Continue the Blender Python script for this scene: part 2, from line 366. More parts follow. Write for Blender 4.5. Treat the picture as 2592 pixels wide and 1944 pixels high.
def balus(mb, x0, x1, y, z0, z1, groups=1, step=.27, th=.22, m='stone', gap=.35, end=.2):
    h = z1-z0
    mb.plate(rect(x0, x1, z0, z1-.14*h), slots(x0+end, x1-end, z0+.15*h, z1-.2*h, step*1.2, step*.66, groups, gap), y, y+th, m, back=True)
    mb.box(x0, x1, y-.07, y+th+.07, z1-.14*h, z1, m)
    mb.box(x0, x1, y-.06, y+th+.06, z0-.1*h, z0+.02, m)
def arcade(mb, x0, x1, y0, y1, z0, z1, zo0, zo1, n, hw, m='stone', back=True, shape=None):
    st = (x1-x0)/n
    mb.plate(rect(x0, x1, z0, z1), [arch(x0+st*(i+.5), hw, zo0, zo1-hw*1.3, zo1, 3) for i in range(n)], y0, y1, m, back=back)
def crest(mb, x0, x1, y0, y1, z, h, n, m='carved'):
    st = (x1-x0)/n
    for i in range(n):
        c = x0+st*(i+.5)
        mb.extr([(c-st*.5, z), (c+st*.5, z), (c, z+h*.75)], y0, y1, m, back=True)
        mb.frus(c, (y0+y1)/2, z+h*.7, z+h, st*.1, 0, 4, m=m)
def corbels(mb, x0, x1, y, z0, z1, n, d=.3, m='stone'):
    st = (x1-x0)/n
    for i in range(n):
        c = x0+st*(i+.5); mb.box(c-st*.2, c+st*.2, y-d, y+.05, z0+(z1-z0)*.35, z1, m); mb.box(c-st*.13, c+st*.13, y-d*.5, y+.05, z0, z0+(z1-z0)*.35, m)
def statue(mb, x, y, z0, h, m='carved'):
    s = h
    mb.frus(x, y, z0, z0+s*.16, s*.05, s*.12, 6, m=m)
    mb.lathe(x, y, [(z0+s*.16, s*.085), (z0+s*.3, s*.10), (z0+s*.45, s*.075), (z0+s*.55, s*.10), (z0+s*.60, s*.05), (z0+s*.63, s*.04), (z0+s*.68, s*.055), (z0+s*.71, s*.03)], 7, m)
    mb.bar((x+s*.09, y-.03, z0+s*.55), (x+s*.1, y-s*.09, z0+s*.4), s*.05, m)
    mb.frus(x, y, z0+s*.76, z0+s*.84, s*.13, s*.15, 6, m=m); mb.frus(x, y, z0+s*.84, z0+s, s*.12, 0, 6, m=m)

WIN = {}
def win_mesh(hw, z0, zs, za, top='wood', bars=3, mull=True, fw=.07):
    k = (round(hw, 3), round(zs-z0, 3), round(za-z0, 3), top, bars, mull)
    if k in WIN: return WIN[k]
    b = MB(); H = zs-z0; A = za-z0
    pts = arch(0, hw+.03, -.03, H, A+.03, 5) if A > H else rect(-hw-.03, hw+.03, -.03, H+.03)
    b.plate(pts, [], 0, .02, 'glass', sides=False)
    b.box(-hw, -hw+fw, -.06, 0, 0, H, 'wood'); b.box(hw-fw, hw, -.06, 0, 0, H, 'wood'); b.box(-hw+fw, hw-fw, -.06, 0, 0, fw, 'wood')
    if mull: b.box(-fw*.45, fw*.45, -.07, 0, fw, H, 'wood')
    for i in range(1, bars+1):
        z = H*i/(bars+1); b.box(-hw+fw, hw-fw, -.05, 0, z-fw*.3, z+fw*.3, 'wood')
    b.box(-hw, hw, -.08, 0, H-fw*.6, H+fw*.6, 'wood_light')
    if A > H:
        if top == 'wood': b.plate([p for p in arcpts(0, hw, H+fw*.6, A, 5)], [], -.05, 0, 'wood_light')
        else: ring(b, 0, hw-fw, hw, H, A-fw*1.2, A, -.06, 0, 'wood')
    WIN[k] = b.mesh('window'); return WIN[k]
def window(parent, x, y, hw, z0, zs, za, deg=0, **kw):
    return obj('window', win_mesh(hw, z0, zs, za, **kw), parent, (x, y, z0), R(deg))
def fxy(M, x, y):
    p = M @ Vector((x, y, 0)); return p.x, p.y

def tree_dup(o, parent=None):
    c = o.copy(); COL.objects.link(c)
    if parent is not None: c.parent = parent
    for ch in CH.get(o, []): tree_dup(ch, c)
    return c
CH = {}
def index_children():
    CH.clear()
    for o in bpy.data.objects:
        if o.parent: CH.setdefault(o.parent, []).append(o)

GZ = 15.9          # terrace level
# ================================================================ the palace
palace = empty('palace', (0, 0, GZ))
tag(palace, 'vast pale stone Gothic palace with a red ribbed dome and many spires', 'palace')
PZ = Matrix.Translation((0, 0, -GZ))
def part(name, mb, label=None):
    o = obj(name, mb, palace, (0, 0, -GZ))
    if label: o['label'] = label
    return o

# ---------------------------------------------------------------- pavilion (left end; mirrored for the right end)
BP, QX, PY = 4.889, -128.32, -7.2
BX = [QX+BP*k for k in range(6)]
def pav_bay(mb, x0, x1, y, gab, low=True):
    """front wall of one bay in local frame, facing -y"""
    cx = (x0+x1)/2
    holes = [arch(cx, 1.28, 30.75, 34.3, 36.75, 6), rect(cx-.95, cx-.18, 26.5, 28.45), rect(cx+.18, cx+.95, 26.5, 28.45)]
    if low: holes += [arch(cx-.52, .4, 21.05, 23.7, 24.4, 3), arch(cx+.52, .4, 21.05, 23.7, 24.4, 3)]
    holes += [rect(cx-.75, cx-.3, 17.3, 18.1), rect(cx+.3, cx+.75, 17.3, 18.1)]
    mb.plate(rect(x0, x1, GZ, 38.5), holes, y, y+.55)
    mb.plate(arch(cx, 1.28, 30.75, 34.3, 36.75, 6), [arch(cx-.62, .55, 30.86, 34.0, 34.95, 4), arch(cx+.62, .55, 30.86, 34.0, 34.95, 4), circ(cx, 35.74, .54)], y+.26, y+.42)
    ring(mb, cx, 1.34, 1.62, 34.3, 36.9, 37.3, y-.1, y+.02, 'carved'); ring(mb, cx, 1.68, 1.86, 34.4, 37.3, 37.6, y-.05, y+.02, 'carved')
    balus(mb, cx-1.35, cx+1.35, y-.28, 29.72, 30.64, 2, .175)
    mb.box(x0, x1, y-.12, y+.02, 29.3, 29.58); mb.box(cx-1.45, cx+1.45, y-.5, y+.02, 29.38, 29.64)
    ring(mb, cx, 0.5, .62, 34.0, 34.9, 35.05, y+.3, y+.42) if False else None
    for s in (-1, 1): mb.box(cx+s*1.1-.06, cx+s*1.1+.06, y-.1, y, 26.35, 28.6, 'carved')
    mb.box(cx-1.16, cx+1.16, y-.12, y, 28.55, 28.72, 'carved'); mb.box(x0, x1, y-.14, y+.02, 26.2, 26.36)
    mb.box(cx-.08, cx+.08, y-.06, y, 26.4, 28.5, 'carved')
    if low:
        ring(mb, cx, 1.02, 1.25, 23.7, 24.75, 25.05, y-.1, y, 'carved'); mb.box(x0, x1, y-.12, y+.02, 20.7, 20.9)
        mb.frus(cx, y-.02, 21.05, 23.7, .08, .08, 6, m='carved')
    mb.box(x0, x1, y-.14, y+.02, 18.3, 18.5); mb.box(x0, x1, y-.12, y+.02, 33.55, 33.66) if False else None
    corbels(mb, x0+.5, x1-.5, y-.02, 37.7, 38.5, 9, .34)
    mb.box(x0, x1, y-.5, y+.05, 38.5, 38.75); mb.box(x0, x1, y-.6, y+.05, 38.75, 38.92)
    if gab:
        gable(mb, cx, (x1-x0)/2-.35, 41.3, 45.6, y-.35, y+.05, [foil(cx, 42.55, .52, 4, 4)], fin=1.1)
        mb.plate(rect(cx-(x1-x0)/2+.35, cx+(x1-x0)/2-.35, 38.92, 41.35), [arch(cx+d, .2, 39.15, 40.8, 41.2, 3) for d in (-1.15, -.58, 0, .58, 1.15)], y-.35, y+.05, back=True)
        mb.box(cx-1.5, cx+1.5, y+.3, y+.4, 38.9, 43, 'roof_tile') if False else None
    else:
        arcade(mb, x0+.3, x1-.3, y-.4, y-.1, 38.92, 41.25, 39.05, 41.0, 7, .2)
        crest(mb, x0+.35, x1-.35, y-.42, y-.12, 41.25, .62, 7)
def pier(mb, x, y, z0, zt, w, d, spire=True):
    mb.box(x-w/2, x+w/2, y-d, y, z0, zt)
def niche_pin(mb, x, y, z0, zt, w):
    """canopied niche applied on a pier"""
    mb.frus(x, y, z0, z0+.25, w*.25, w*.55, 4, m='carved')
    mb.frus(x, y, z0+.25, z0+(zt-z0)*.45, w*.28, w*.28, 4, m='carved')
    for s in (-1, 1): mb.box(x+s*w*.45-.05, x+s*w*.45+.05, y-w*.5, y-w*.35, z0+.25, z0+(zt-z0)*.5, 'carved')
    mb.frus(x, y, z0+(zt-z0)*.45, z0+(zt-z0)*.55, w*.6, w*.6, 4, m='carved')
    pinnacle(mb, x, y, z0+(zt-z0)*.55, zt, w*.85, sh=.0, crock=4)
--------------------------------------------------
• [AIM OF THE TASK]: Give again, word for word, the lines of the listing, starting at its first line and ending with the line containing "mb.frus(x, y, z0+s*.76, z0+s*.84, s*.13, s*.15, 6, m=m);".

• [FULL RESPONSE]:
Continue the Blender Python script for this scene: part 2, from line 366. More parts follow. Write for Blender 4.5. Treat the picture as 2592 pixels wide and 1944 pixels high.
def balus(mb, x0, x1, y, z0, z1, groups=1, step=.27, th=.22, m='stone', gap=.35, end=.2):
    h = z1-z0
    mb.plate(rect(x0, x1, z0, z1-.14*h), slots(x0+end, x1-end, z0+.15*h, z1-.2*h, step*1.2, step*.66, groups, gap), y, y+th, m, back=True)
    mb.box(x0, x1, y-.07, y+th+.07, z1-.14*h, z1, m)
    mb.box(x0, x1, y-.06, y+th+.06, z0-.1*h, z0+.02, m)
def arcade(mb, x0, x1, y0, y1, z0, z1, zo0, zo1, n, hw, m='stone', back=True, shape=None):
    st = (x1-x0)/n
    mb.plate(rect(x0, x1, z0, z1), [arch(x0+st*(i+.5), hw, zo0, zo1-hw*1.3, zo1, 3) for i in range(n)], y0, y1, m, back=back)
def crest(mb, x0, x1, y0, y1, z, h, n, m='carved'):
    st = (x1-x0)/n
    for i in range(n):
        c = x0+st*(i+.5)
        mb.extr([(c-st*.5, z), (c+st*.5, z), (c, z+h*.75)], y0, y1, m, back=True)
        mb.frus(c, (y0+y1)/2, z+h*.7, z+h, st*.1, 0, 4, m=m)
def corbels(mb, x0, x1, y, z0, z1, n, d=.3, m='stone'):
    st = (x1-x0)/n
    for i in range(n):
        c = x0+st*(i+.5); mb.box(c-st*.2, c+st*.2, y-d, y+.05, z0+(z1-z0)*.35, z1, m); mb.box(c-st*.13, c+st*.13, y-d*.5, y+.05, z0, z0+(z1-z0)*.35, m)
def statue(mb, x, y, z0, h, m='carved'):
    s = h
    mb.frus(x, y, z0, z0+s*.16, s*.05, s*.12, 6, m=m)
    mb.lathe(x, y, [(z0+s*.16, s*.085), (z0+s*.3, s*.10), (z0+s*.45, s*.075), (z0+s*.55, s*.10), (z0+s*.60, s*.05), (z0+s*.63, s*.04), (z0+s*.68, s*.055), (z0+s*.71, s*.03)], 7, m)
    mb.bar((x+s*.09, y-.03, z0+s*.55), (x+s*.1, y-s*.09, z0+s*.4), s*.05, m)
    mb.frus(x, y, z0+s*.76, z0+s*.84, s*.13, s*.15, 6, m=m); mb.frus(x, y, z0+s*.84, z0+s, s*.12, 0, 6, m=m)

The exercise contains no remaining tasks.